Ce constat sur le terrain est corroboré par Silvio Berlusconi «Mouammar Kadhafi ne contrôle visiblement plus la situation en Libye», a déclaré, hier, le dirigeant italien Silvio Berlusconi, son plus fidèle soutien en Europe. «J’ai eu des nouvelles fraîches il y a quelques minutes et il apparaît effectivement que Kadhafi ne contrôle plus la situation en Libye», a dit le président du Conseil italien lors d’un meeting politique à Rome.
L’ex- ministre de l’Intérieur est plus précis. «Il n’y a plus que Tripoli et quelques villes qui restent sous le contrôle du régime de Kadhafi», estime l’ancien ministre de l’Intérieur sur une chaine satellitaire arabe qui indique que les anti-Kadhafi contrôlent désormais les villes de Misurata et Zuwarah outre la ville de Benghazi. Les forces loyales, elles, ont attaqué des villes proches de Tripoli. D’après un témoin cité, à Musratah, des mercenaires tirent sur les manifestants. Ils auraient été emmenés par des hélicoptères du régime.

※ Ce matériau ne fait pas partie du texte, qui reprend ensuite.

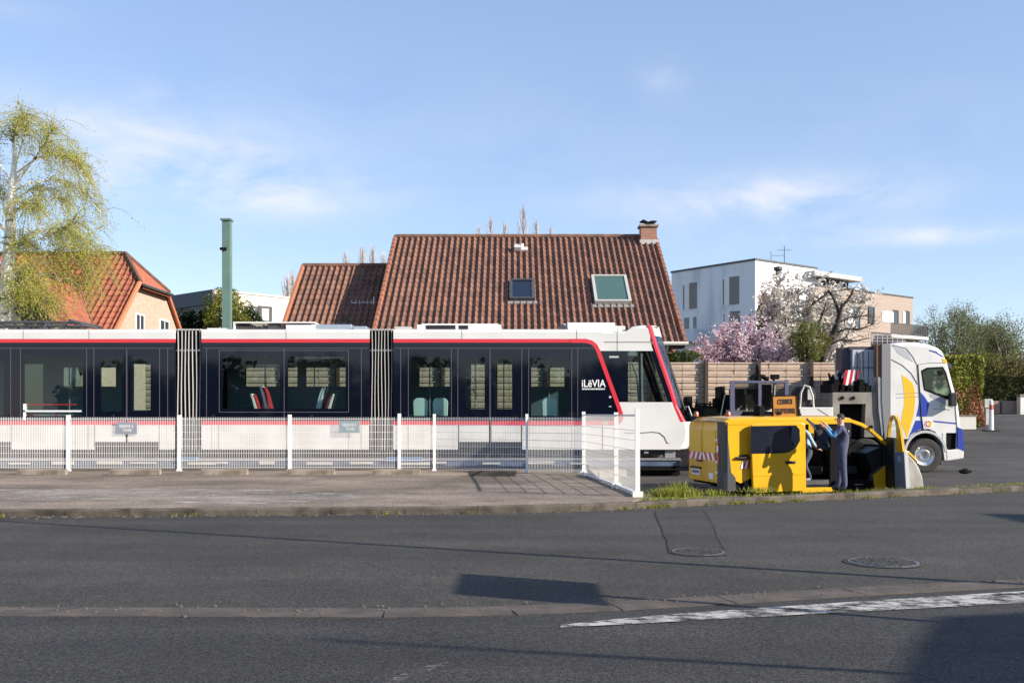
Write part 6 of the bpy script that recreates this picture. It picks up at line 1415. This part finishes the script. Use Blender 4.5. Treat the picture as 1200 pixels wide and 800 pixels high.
# hedge block on the right
def hedge(nm, label, x0, x1, y0, y1, z0, z1, lm, n, sz, core):
    t = thing(nm, label, 'hedge', ((x0 + x1) / 2, (y0 + y1) / 2, z0)); w2, d2, hh = (x1 - x0) / 2, (y1 - y0) / 2, z1 - z0
    g = MB(); g.box(-w2 + .15, w2 - .15, -d2 + .15, d2 - .15, 0, hh - .15); g.build('inner_stems', core, t)
    lf = MB()
    for _ in range(n):
        f = random.random(); 
        if f < .55: q = Vector((random.uniform(-w2, w2), -d2 + abs(random.gauss(0, .09)), random.uniform(0, hh)))
        elif f < .75: q = Vector((-w2 + abs(random.gauss(0, .09)), random.uniform(-d2, d2), random.uniform(0, hh)))
        elif f < .85: q = Vector((w2 - abs(random.gauss(0, .09)), random.uniform(-d2, d2), random.uniform(0, hh)))
        else: q = Vector((random.uniform(-w2, w2), random.uniform(-d2, d2), hh - abs(random.gauss(0, .09))))
        q += Vector((mn.noise(q * 1.1), mn.noise(q * 1.1 + Vector((5, 0, 0))), mn.noise(q * 1.3 + Vector((0, 5, 0))))) * .14
        leafquads(lf, q, sz * .4, 2, sz, asp=.4)
    lf.build('foliage', lm, t); return t
random.seed(31)
hm = bpy.data.materials.new('hedge_leaf'); hm.use_nodes = True; t_ = hm.node_tree; n_ = t_.nodes; l_ = t_.links; pb = n_['Principled BSDF']; pb.inputs['Roughness'].default_value = .8
tcn = n_.new('ShaderNodeTexCoord'); nz1 = n_.new('ShaderNodeTexNoise'); nz1.inputs['Scale'].default_value = .55; nz1.inputs['Detail'].default_value = 4; mpn = n_.new('ShaderNodeMapping'); mpn.inputs['Scale'].default_value = (1.5, 1, .7); mpn.inputs['Location'].default_value = (.5, 0, .25)
l_.new(tcn.outputs['Object'], mpn.inputs[0]); l_.new(mpn.outputs[0], nz1.inputs['Vector']); gm = n_.new('ShaderNodeNewGeometry')
cr = n_.new('ShaderNodeValToRGB'); l_.new(gm.outputs['Random Per Island'], cr.inputs[0]); cr.color_ramp.elements[0].color = (.17, .20, .022, 1); cr.color_ramp.elements[1].color = (.32, .31, .05, 1)
mr = n_.new('ShaderNodeMapRange'); mr.inputs[1].default_value = .54; mr.inputs[2].default_value = .60; l_.new(nz1.outputs['Fac'], mr.inputs[0])
mx = n_.new('ShaderNodeMix'); mx.data_type = 'RGBA'; l_.new(mr.outputs[0], mx.inputs[0]); l_.new(cr.outputs[0], mx.inputs[6]); mx.inputs[7].default_value = (.36, .16, .08, 1); l_.new(mx.outputs[2], pb.inputs['Base Color'])
CORE = mat('hedge_core', (.035, .04, .012), .95)
hY = 50.5
hedge('clipped_hedge', 'tall clipped conifer hedge with a browned patch, just right of the lorry', X_(1104, hY), X_(1152, hY), hY, hY + 3.5, th(hY) - .1, Z_(417, hY), hm, 15000, .07, CORE)
w_ = thing('garden_wall', 'low white garden wall at the foot of the clipped hedge', 'wall', (X_(1134, 49.3), 49.3, th(49.3) - .2))
g = MB(); g.box(-.0 - .9, .42, 0, .4, 0, Z_(487.5, 49.3) - th(49.3) + .2); g.build('block', mat('wall_white', (.62, .60, .55), .85), w_); g = MB(); g.box(-.93, .46, -.03, .43, Z_(487.5, 49.3) - th(49.3) + .202, Z_(487.5, 49.3) - th(49.3) + .26); g.build('coping', CONC, w_)
# far garden fence + hedge behind
DK = leafmat('dark_hedge_leaf', (.025, .035, .015), (.05, .055, .02)); fy = 82  # very dark green leaf colour for the far hedge
hedge('dark_hedge', 'long dark hedge behind the low brown fence at the right edge', X_(1150, fy + 1), X_(1215, fy + 1) + 12, fy + 1, fy + 3, 1.6, Z_(441, fy + 1), DK, 9000, .12, CORE)
lf_ = thing('garden_fence', 'low brown panelled fence in front of the dark hedge at the right edge', 'fence', (X_(1150, fy), fy, 1.6))
g = MB(); 
for i in range(9): g.box(.06 + i * 1.62, 1.56 + i * 1.62, 0, .06, .12, Z_(469.5, fy) - 1.6)
g.build('panel', mat('fence_brown', (.26, .19, .16), .85), lf_)
for i in range(9): g = MB(); g.box(i * 1.62 - .05, i * 1.62 + .05, -.06, .1, 0, Z_(468, fy) - 1.6); g.build('post', WOODD, lf_)
g = thing('gate_pillar', 'white gate pillar at the right edge beyond the road', 'pillar', (X_(1198, fy - .5), fy - .5, 1.6)); m_ = MB(); m_.box(-.3, .3, -.3, .3, 0, Z_(464, fy) - 1.65); m_.build('shaft', TWHITE, g); m_ = MB(); m_.box(-.36, .36, -.36, .36, Z_(464, fy) - 1.645, Z_(462, fy) - 1.6); m_.build('cap', CONC, g)
bo = thing('road_bollard', 'white traffic bollard with a dark base at the side road', 'bollard', (X_(1161.5, 48.5), 48.5, th(48.5)))
g = MB(); zh = Z_(469, 48.5) - th(48.5); g.tube([(0, 0, .05), (0, 0, zh * .95), (0, 0, zh)], [.12, .085, .07], 12); g.build('post', POST, bo); g = MB(); g.box(-.35, .35, -.25, .25, 0, .06); g.build('base', BLK, bo); g = MB(); g.tube([(0, 0, zh * .70), (0, 0, zh * .86)], [.102, .095], 12); g.build('reflective_band', mat('band_red', (.5, .12, .08), .4), bo)
bx = thing('utility_cabinet', 'small grey cabinet post beside the clipped hedge', 'cabinet', (X_(1157, 52), 52, th(52))); g = MB(); g.box(-.12, .12, -.1, .1, 0, .9); g.box(-.2, .2, -.15, .15, .9, 1.35); g.build('box', LGREY, bx)
rg = MB(); random.seed(6); c = gnd(1131, 555, -.15)
rr = []
for i in range(6): t = i / 5; rr.append([(-.2 + .4 * t, .10 * math.sin(a) * (1 - abs(2 * t - 1) * .7), .10 + .10 * math.cos(a) * (1 - abs(2 * t - 1) * .7) * random.uniform(.6, 1.3)) for a in [j * math.pi / 3 for j in range(6)]])
rg.loft(rr, close=True); o = rg.build('rag', BLKM, None, smooth=True); o.location = (c.x, c.y, -.17); tag(o, 'crumpled black rag lying on the side road right of the lorry', 'rag')
# trees on the right
opt = dict(n=[4, 4, 3, 3], up=.10, wob=.20, spread=1.0, len=.70, seg=4, trunk=.36, taper=.65, minz=-.1, rmin=.008)
wl_ = leafmat('willow_leaf', (.09, .13, .045), (.18, .19, .08), (.13, .16, .06), .35); bk = mat('pale_bark', (.26, .22, .19), .9)
tl = [(1092, 352, 92, 'leafing tree left of the group beyond the hedge', 41), (1118, 346, 96, 'leafing tree directly above the clipped hedge', 42), (1140, 342, 92, 'tallest leafing tree of the group beyond the hedge', 43), (1166, 350, 96, 'leafing tree above the dark hedge', 44), (1192, 358, 92, 'leafing tree above the white gate pillar', 45), (1225, 356, 96, 'leafing tree half outside the right edge', 46)]
for px, py, Y, lb, sd in tl:
    h = Z_(py, Y) - 1.7; tree('leafing_tree', lb, 'tree', (X_(px, Y), Y, 1.7), h, opt, (6, .075, .24), wl_, bk, 'trees beyond the hedge', 4, .30, seed=sd)
for k, (px, py, Y, rx, rz_) in enumerate(((1100, 428, 86, 2.2, 2.8), (1150, 420, 88, 3.2, 3.0), (1185, 424, 87, 3.0, 2.8), (1215, 418, 88, 3.0, 3.2), (1125, 424, 90, 2.6, 3.0))):
    p = at(px, py + 24, Y); bush('undergrowth_bush', ['olive bush low behind the lorry roof', 'broad olive bush behind the clipped hedge', 'olive bush above the dark hedge', 'olive bush at the right edge above the hedge', 'olive bush between the lorry and the clipped hedge'][k], 'bush', p, rx, 1.5, rz_ * .85, 3000, .10, LM_OL if k % 2 else LM_BR, 'bushes beyond the hedge', seed=50 + k)

# grass on the verge and weeds in the kerb
random.seed(77); g = MB()
GL = leafmat('grass_blade', (.12, .16, .02), (.42, .40, .11), (.26, .28, .05), .3)
def blade(x, y, z, h, w__):
    a = random.uniform(0, 6.28); dx, dy = math.cos(a) * w__, math.sin(a) * w__; lx, ly = random.gauss(0, .35) * h, random.gauss(0, .35) * h
    g.add([(x - dx, y - dy, z), (x + dx, y + dy, z), (x + dx * .6 + lx * .5, y + dy * .6 + ly * .5, z + h * .65), (x + lx, y + ly, z + h), (x - dx * .6 + lx * .5, y - dy * .6 + ly * .5, z + h * .65)], [(0, 1, 2, 3, 4)])
for _ in range(5500):
    x = random.uniform(2.6, 16); off = random.choice((random.uniform(.18, .55), random.uniform(.5, 2.6))); p = path_at(KP, x); y = p.y + off
    if mn.noise(Vector((x * 1.1, y * 1.1, 0))) < .02 + random.uniform(-.12, .22): continue
    z = .10 if off < .5 else .10 - .09 * (off - .5); blade(x, y, z - .01, random.uniform(.03, .10), .005)
for cx_, cy_, n, sp_, hh in ((3.25, 20.0, 900, .22, .20), (3.0, 19.2, 150, .3, .09), (3.35, 20.2, 260, .10, .30), (5.3, 21.3, 160, .2, .12), (4.1, 20.6, 120, .2, .12)):
    for _ in range(n): blade(random.gauss(cx_, sp_), random.gauss(cy_, sp_ * .5), .07, hh * random.uniform(.4, 1.15), .008)
o = g.build('grass', GL); tag(o, None, None, None, 'stuff')
g = MB()
for _ in range(500):
    x = random.choice((random.uniform(2.4, 7), random.uniform(1, 14), random.uniform(-12, 14))); p = path_at(KP, x)
    if mn.noise(Vector((x * 1.7, 3, 0))) < (.05 if x > 2 else .25): continue
    for k in range(10): blade(x + random.gauss(0, .03), p.y - .02 + random.gauss(0, .015), .0, random.uniform(.03, .08), .004)
o = g.build('kerb_weeds', GL); o['kind'] = 'stuff'
# grit in the gutter and on the yard
g = MB(); random.seed(90)
for _ in range(500):
    x = random.uniform(-11, 13); p = path_at(KP, x); 
    q = Vector((x, p.y - abs(random.gauss(0, .12)) - .02, 0)); s_ = random.uniform(.006, .018); g.box(q.x - s_, q.x + s_, q.y - s_, q.y + s_, 0, s_)
for _ in range(160):
    c = path_at(CP, random.uniform(-6, 7)); q = Vector((c.x, c.y + random.gauss(.1, .12), .012)); s_ = random.uniform(.004, .011); g.box(q.x - s_, q.x + s_, q.y - s_, q.y + s_, .004, .012 + s_)
o = g.build('road_grit', mat('grit', (.13, .115, .10), .9)); o['kind'] = 'stuff'

# ------------------------------------------------------------------ what stands behind and beside the camera (casts the shadows, shows in the glass)
def castpole(nm, label, base, r, h, top=None, m=DGREY):
    t = thing(nm, label, 'post', base); g = MB(); g.tube([(0, 0, 0), (0, 0, h)] if top is None else [(0, 0, 0), top], [r, r * .7], 8); g.build('shaft', m, t); return t
tanE = math.tan(SUN_EL)
# sign board: shadow rectangle x -.68...85, y 9.1..10.7
hs = 2.9; ox, oy = SAZ[0] * hs / tanE, SAZ[1] * hs / tanE
sb = thing('road_sign_board', 'rectangular road sign board on a post beyond the right edge', 'sign', (.15 + ox, 9.95 + oy, 0)); 
g = MB(); g.box(-.02, .02, -.62, .62, hs - .36, hs + .36); g.build('plate', LGREY, sb); g = MB(); g.tube([(.05, -.1, 0), (.05, -.1, hs + .3)], .045, 8); g.build('post', DGREY, sb)
# tall lamp column, shadow from (-8.3,16.2) to beyond (5.27,10.26)
L_len = 19.0; castpole('lamp_column', 'tall lamp column beyond the right edge of the road', (-8.9 + SAZ[0] * L_len, 16.45 + SAZ[1] * L_len, 0), .075, L_len * tanE)
# unseen pole, its lean made up to cast the near thin shadow
tip = Vector((-1.45, 7.68)); hh = 7.0; tp3 = Vector((tip.x + SAZ[0] * hh / tanE, tip.y + SAZ[1] * hh / tanE, hh)); far = Vector((1.49, 6.97)); 
h2 = 4.0; b3 = Vector((far.x + SAZ[0] * h2 / tanE, far.y + SAZ[1] * h2 / tanE, h2)); dd = (b3 - tp3); bs_ = tp3 + dd * (tp3.z / -dd.z)
castpole('shadow_pole', 'thin leaning pole added out of view to cast the near shadow', (bs_.x, bs_.y, 0), .045, 7, tuple(tp3 - Vector((bs_.x, bs_.y, 0))), WOODD)
# near building, flat roofed
Hb = 6.0; cx_, cy_ = 3.6 + SAZ[0] * Hb / tanE, 8.55 + SAZ[1] * Hb / tanE
nb = thing('street_house', 'flat roofed brick house behind the viewer on the right', 'house', (cx_, cy_, 0), R(0))
d1_ = Vector((-1.19, -2.14)).normalized(); d2_ = Vector((1, .22)).normalized(); q = [(0, 0), (d2_.x * 14, d2_.y * 14), (d2_.x * 14 + d1_.x * 14, d2_.y * 14 + d1_.y * 14), (d1_.x * 14, d1_.y * 14)]
g = MB(); g.plan(q, 0, Hb); g.build('wall', BR_RED, nb)
def along(a, b, s0, s1, z0, z1, m, nm):
    u = (Vector(b) - Vector(a)).normalized(); n__ = Vector((u.y, -u.x)); g = MB(); pts = [Vector(a) + u * s0 - n__ * .03, Vector(a) + u * s1 - n__ * .03, Vector(a) + u * s1 + n__ * .03, Vector(a) + u * s0 + n__ * .03]; g.plan([tuple(p) for p in pts], z0, z1); g.build(nm, m, nb)
for s in (1.5, 5, 8.5, 11.5):
    for z in (.9, 3.8): along(q[3], q[0], s, s + 1.2, z, z + 1.3, HGL, 'window'); along(q[0], q[1], s, s + 1.2, z, z + 1.3, HGL, 'window')
# unseen gabled house, added at the right to cast the pointed shadow at (8.1,17.6)
Hg = 7.0; gx_, gy_ = 8.15 + SAZ[0] * Hg / tanE, 17.4 + SAZ[1] * Hg / tanE
ch_ = thing('shadow_gable', 'unseen gabled house added beyond the right edge to cast a pointed shadow', 'house', (gx_, gy_, 0))
g = MB(); M = Matrix.Identity(4); g.prism([(0, 0), (0, Hg), (9, Hg - 2.5), (9, 0)], -9, 0, M); g.build('wall', BR_PEACH, ch_)
# tree line behind the viewer (dark band in the tram windows)
random.seed(60)
for k in range(9):
    x = -34 + k * 8.6
    bush('street_tree', ['first', 'second', 'third', 'fourth', 'fifth', 'sixth', 'seventh', 'eighth', 'ninth'][k] + ' leafy tree from the left in the row behind the viewer', 'tree', (x, -26 + random.uniform(-1, 1), 2.6 + random.uniform(0, .5)), 5.2, 2.0, 3.2 + random.uniform(-.3, .5), 1500, .32, bpy.data.materials['dark_evergreen'], 'row of trees behind the viewer', seed=70 + k)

Une autre ville est désormais aux mains des insurgés, Al-Baida, une ville de l’est du pays. Selon la chaîne satellitaire, les manifestants ne veulent pas d’une Libye divisée entre une zone contrôlée par le régime et une autre par la contestation.
«Ils veulent une Libye unie, ils veulent que Tripoli reste la capitale de ce pays», a-t-elle commenté, expliquant qu’une résidence de Kadhafi a été saccagée dans cette ville. Elle décrit comment était cette résidence avec tous ces systèmes de sécurité (dont un bunker anti-nucléaire) preuve de la paranoïa de Kadhafi.
La bataille de Tripoli scellera le sort du Guide
Sur le terrain, alors que la région orientale pétrolifère est aux mains de l’opposition armée qui met en place une nouvelle administration, à Tripoli, les forces pro-Kadhafi, déployées autour de mosquées pour empêcher les protestations, ont tiré sur des manifestants.
Dans l’est de la ville, au moins deux manifestants ont été tués par des miliciens pro-Kadhafi dans le quartier populaire de Fachloum, selon un témoin. Dans ce quartier, tout comme dans celui de Ben Achour, des témoins ont signalé des «tirs nourris sur tous ceux qui se trouvent dans la rue». Le sort de la Libye dépend de la bataille de Tripoli qui va s’engager entre les insurgés et les pro-Kadhafi renforcés, selon certaines sources, par des mercenaires venus des pays africains.
Les troupes de Kadhafi ont abandonné certaines parties de Tripoli ont déclaré d’autres sources hier en fin d’après-midi qui citent un témoin à Tripoli, affirmant qu’un «calme pesant» règne sur la ville «où seuls des 4X4 des forces loyales au régime de Kadhafi circulaient par intermittence».
Les deux camps se préparent-ils à la grande bataille de Tripoli. Dans cette perspective, les jours ou plutôt les heures sont comptés pour El Kadhafi, le Roi des rois d’Afrique à la tête de la Jamahiria Arabe Libyenne qui ne survivra pas à sa chute.
Le bilan de la répression est lui aussi approximatif. 600, 800, 1.000, les bilans varient d’une source à l’autre. Le nombre de morts se compte par milliers et non par centaines, a affirmé l’ambassadeur adjoint de la mission libyenne à l’ONU, Ibrahim Dabbashi qui demande à l’organisme onusien de «prendre des mesures courageuses pour sauver la Libye.